How could something so right come under attack by subversive groups such as the Baltimore County Planning Department? As everyone knows, the Baltimore County Planning Department is just a front for the Baltimore County Zoning Department.

Planners say that cul-de-sacs hide neighbors from neighbors, sever neighborhoods from other neighborhoods. What's created are isolated clusters of people who are forced to use their cars to escape their very own street. Hello traffic, goodbye humanity.

Technically, the county planners have a point. Cul-de-sac - from the French meaning "bottom of a sack" - is defined by Webster's on second reference as "a situation from which there is no escape." So, the planners are right: There is no escaping a cul-de-sac unless by way of an ocean-blue foreign sedan with modest gas mileage.

But where is Baltimore County's sense of suburban community? Is it so wrong to want to live at the bottom of a sack?

Some of our finest, community-minded Americans have lived on cul-de-sacs. Linda Tripp, who nearly toppled a president, lived on a cul-de-sac in Co-lumbia, which is from the Spanish meaning "cul-de-sac heaven, baby." News stories frequently pointed out Tripp's cul-de-sac (and, by the way, isn't the White House on a cul-de-sac of sorts?).

In stories about FBI agent Robert Hanssen's arrest for spying, reporters noted the man's $300,000 split-level home on - you guessed it - a cul-de-sac. No one famous ever lived on a through street or if they did, no one ever made a fuss over it.

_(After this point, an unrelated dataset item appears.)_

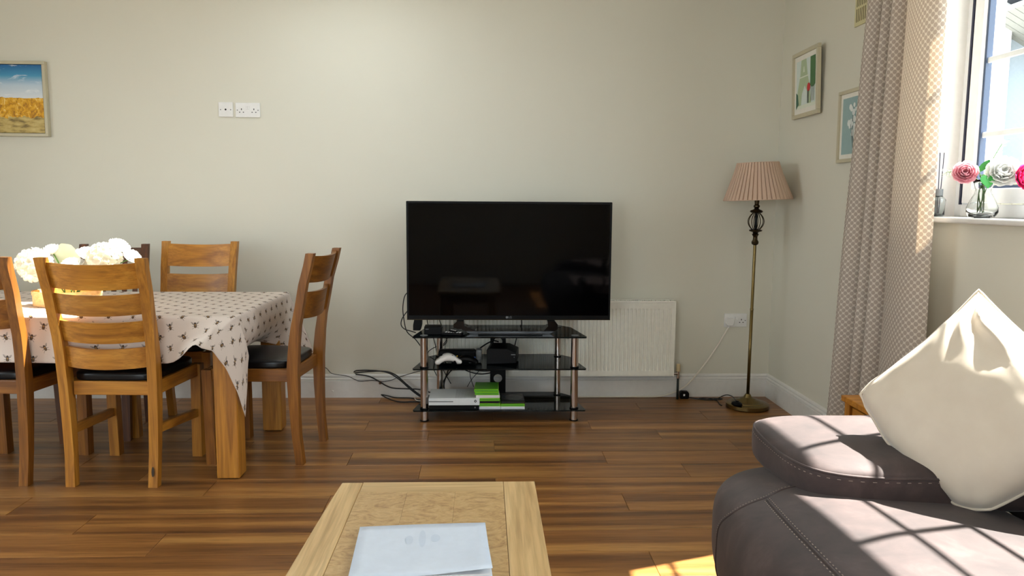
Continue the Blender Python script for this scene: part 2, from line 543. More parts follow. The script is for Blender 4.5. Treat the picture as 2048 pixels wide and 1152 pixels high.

At the core of all government injustice is petty jealousy. This theory has yet to catch on in the social sciences or in journalism but it's early yet. What good is living on a cul-de-sac if you can't sprinkle the fact into common conversation? Cul-de-sad-sackless people can only dream of giving the following directions to a party:

Take your first left on Whispering Pines Lane (you'll see a restricted golf course on your right), go the very end ...

Note: Cul-de-sackers never live on roads that "dead-end." That sounds too fatalistic, too hopeless, too much like a career.... when the road ends with grace and dignity, take the pipe stem off our cul-de-sac ...

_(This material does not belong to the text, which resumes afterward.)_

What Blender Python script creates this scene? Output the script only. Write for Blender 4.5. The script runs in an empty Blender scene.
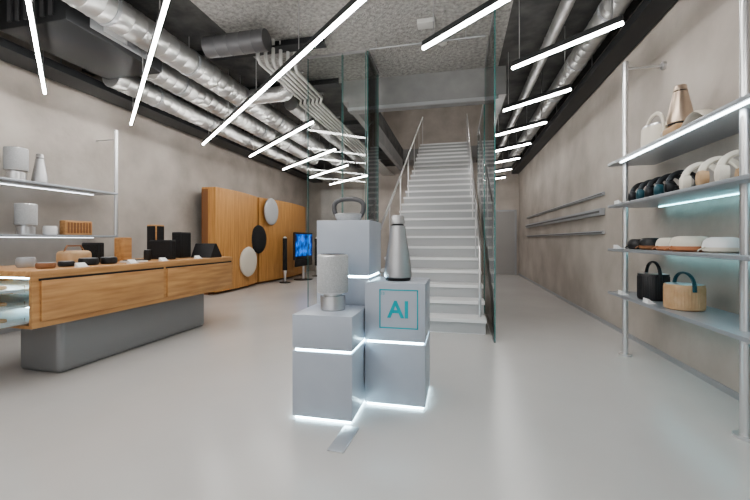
import bpy, bmesh, math, random
from mathutils import Vector, Matrix
random.seed(4)
scene = bpy.context.scene
scene.view_settings.look = 'AgX - Medium High Contrast'
scene.view_settings.exposure = 0.22

# ---------------------------------------------------------------- materials
def new_mat(name):
    m = bpy.data.materials.new(name); m.use_nodes = True
    nt = m.node_tree
    return m, nt, nt.nodes['Principled BSDF']

def plain(name, col, rough=0.5, metal=0.0, emis=None, estr=0.0, spec=0.5):
    m, nt, b = new_mat(name)
    b.inputs['Base Color'].default_value = (*col, 1)
    b.inputs['Roughness'].default_value = rough
    b.inputs['Metallic'].default_value = metal
    b.inputs['Specular IOR Level'].default_value = spec
    if emis:
        b.inputs['Emission Color'].default_value = (*emis, 1)
        b.inputs['Emission Strength'].default_value = estr
    return m

def noisy(name, c1, c2, scale=2.0, rough=0.7, bump=0.0, bscale=40, metal=0.0, stretch=(1,1,1), detail=6, lo=0.35, hi=0.65):
    m, nt, b = new_mat(name)
    tc = nt.nodes.new('ShaderNodeTexCoord'); mp = nt.nodes.new('ShaderNodeMapping')
    mp.inputs['Scale'].default_value = stretch
    nt.links.new(tc.outputs['Object'], mp.inputs['Vector'])
    n = nt.nodes.new('ShaderNodeTexNoise'); n.inputs['Scale'].default_value = scale; n.inputs['Detail'].default_value = detail
    nt.links.new(mp.outputs['Vector'], n.inputs['Vector'])
    r = nt.nodes.new('ShaderNodeValToRGB')
    r.color_ramp.elements[0].position = lo; r.color_ramp.elements[0].color = (*c1, 1)
    r.color_ramp.elements[1].position = hi; r.color_ramp.elements[1].color = (*c2, 1)
    nt.links.new(n.outputs['Fac'], r.inputs['Fac'])
    nt.links.new(r.outputs['Color'], b.inputs['Base Color'])
    b.inputs['Roughness'].default_value = rough
    b.inputs['Metallic'].default_value = metal
    if bump > 0:
        n2 = nt.nodes.new('ShaderNodeTexNoise'); n2.inputs['Scale'].default_value = bscale; n2.inputs['Detail'].default_value = 4
        nt.links.new(mp.outputs['Vector'], n2.inputs['Vector'])
        bp = nt.nodes.new('ShaderNodeBump'); bp.inputs['Strength'].default_value = bump; bp.inputs['Distance'].default_value = 0.02
        nt.links.new(n2.outputs['Fac'], bp.inputs['Height'])
        nt.links.new(bp.outputs['Normal'], b.inputs['Normal'])
    return m

def glassy(name, tint=(0.93, 0.97, 0.96), refl=0.9):
    m = bpy.data.materials.new(name); m.use_nodes = True
    nt = m.node_tree; nt.nodes.clear()
    o = nt.nodes.new('ShaderNodeOutputMaterial'); mx = nt.nodes.new('ShaderNodeMixShader')
    t = nt.nodes.new('ShaderNodeBsdfTransparent'); t.inputs['Color'].default_value = (*tint, 1)
    g = nt.nodes.new('ShaderNodeBsdfGlossy'); g.inputs['Roughness'].default_value = 0.01
    g.inputs['Color'].default_value = (refl, refl, refl, 1)
    f = nt.nodes.new('ShaderNodeFresnel'); f.inputs['IOR'].default_value = 1.45
    nt.links.new(f.outputs['Fac'], mx.inputs['Fac'])
    nt.links.new(t.outputs[0], mx.inputs[1]); nt.links.new(g.outputs[0], mx.inputs[2])
    nt.links.new(mx.outputs[0], o.inputs['Surface'])
    return m

M = {}
M['wall'] = noisy('plaster_taupe', (0.39,0.352,0.315), (0.54,0.495,0.452), 1.6, 0.75, 0.25, 9, 0, (1,1,1), 10, .3, .7)
M['floor'] = noisy('resin_floor', (0.57,0.555,0.54), (0.62,0.605,0.59), 0.7, 0.24, 0.02, 3)
M['concrete'] = noisy('sprayed_concrete', (0.25,0.245,0.235), (0.58,0.57,0.55), 20, 0.95, 1.0, 45, 0, (1,1,1), 12, .25, .75)
M['darkceil'] = noisy('dark_ceiling', (0.07,0.07,0.07), (0.13,0.128,0.125), 4, 0.9, 0.4, 15)
M['beam'] = noisy('grey_beam', (0.25,0.25,0.25), (0.31,0.31,0.305), 3, 0.6)
M['darkmetal'] = plain('dark_metal', (0.04,0.042,0.045), 0.45, 0.3)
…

Note: Use the pronoun "our" when speaking of a cul-de-sac; it's proper etiquette. Also, "pipe stem" is wonderfully evocative and a monument to creative public works. Never say take the "pock-marked, rutted road, with dead squirrel parts mashed on it." Pipe stems are clean and cute. No creature ever dies on a pipe stem.... once on the pipe stem, look for our ornamental street sign (from Watson's) that says No. 644. If our circular driveway is not available, feel free to park in front of our 2 1/2 -car garage - please use only the 1/2 side.

If that's full, please return home. After 6 p.m., the neighbors don't want you parking in our cul-de-sac.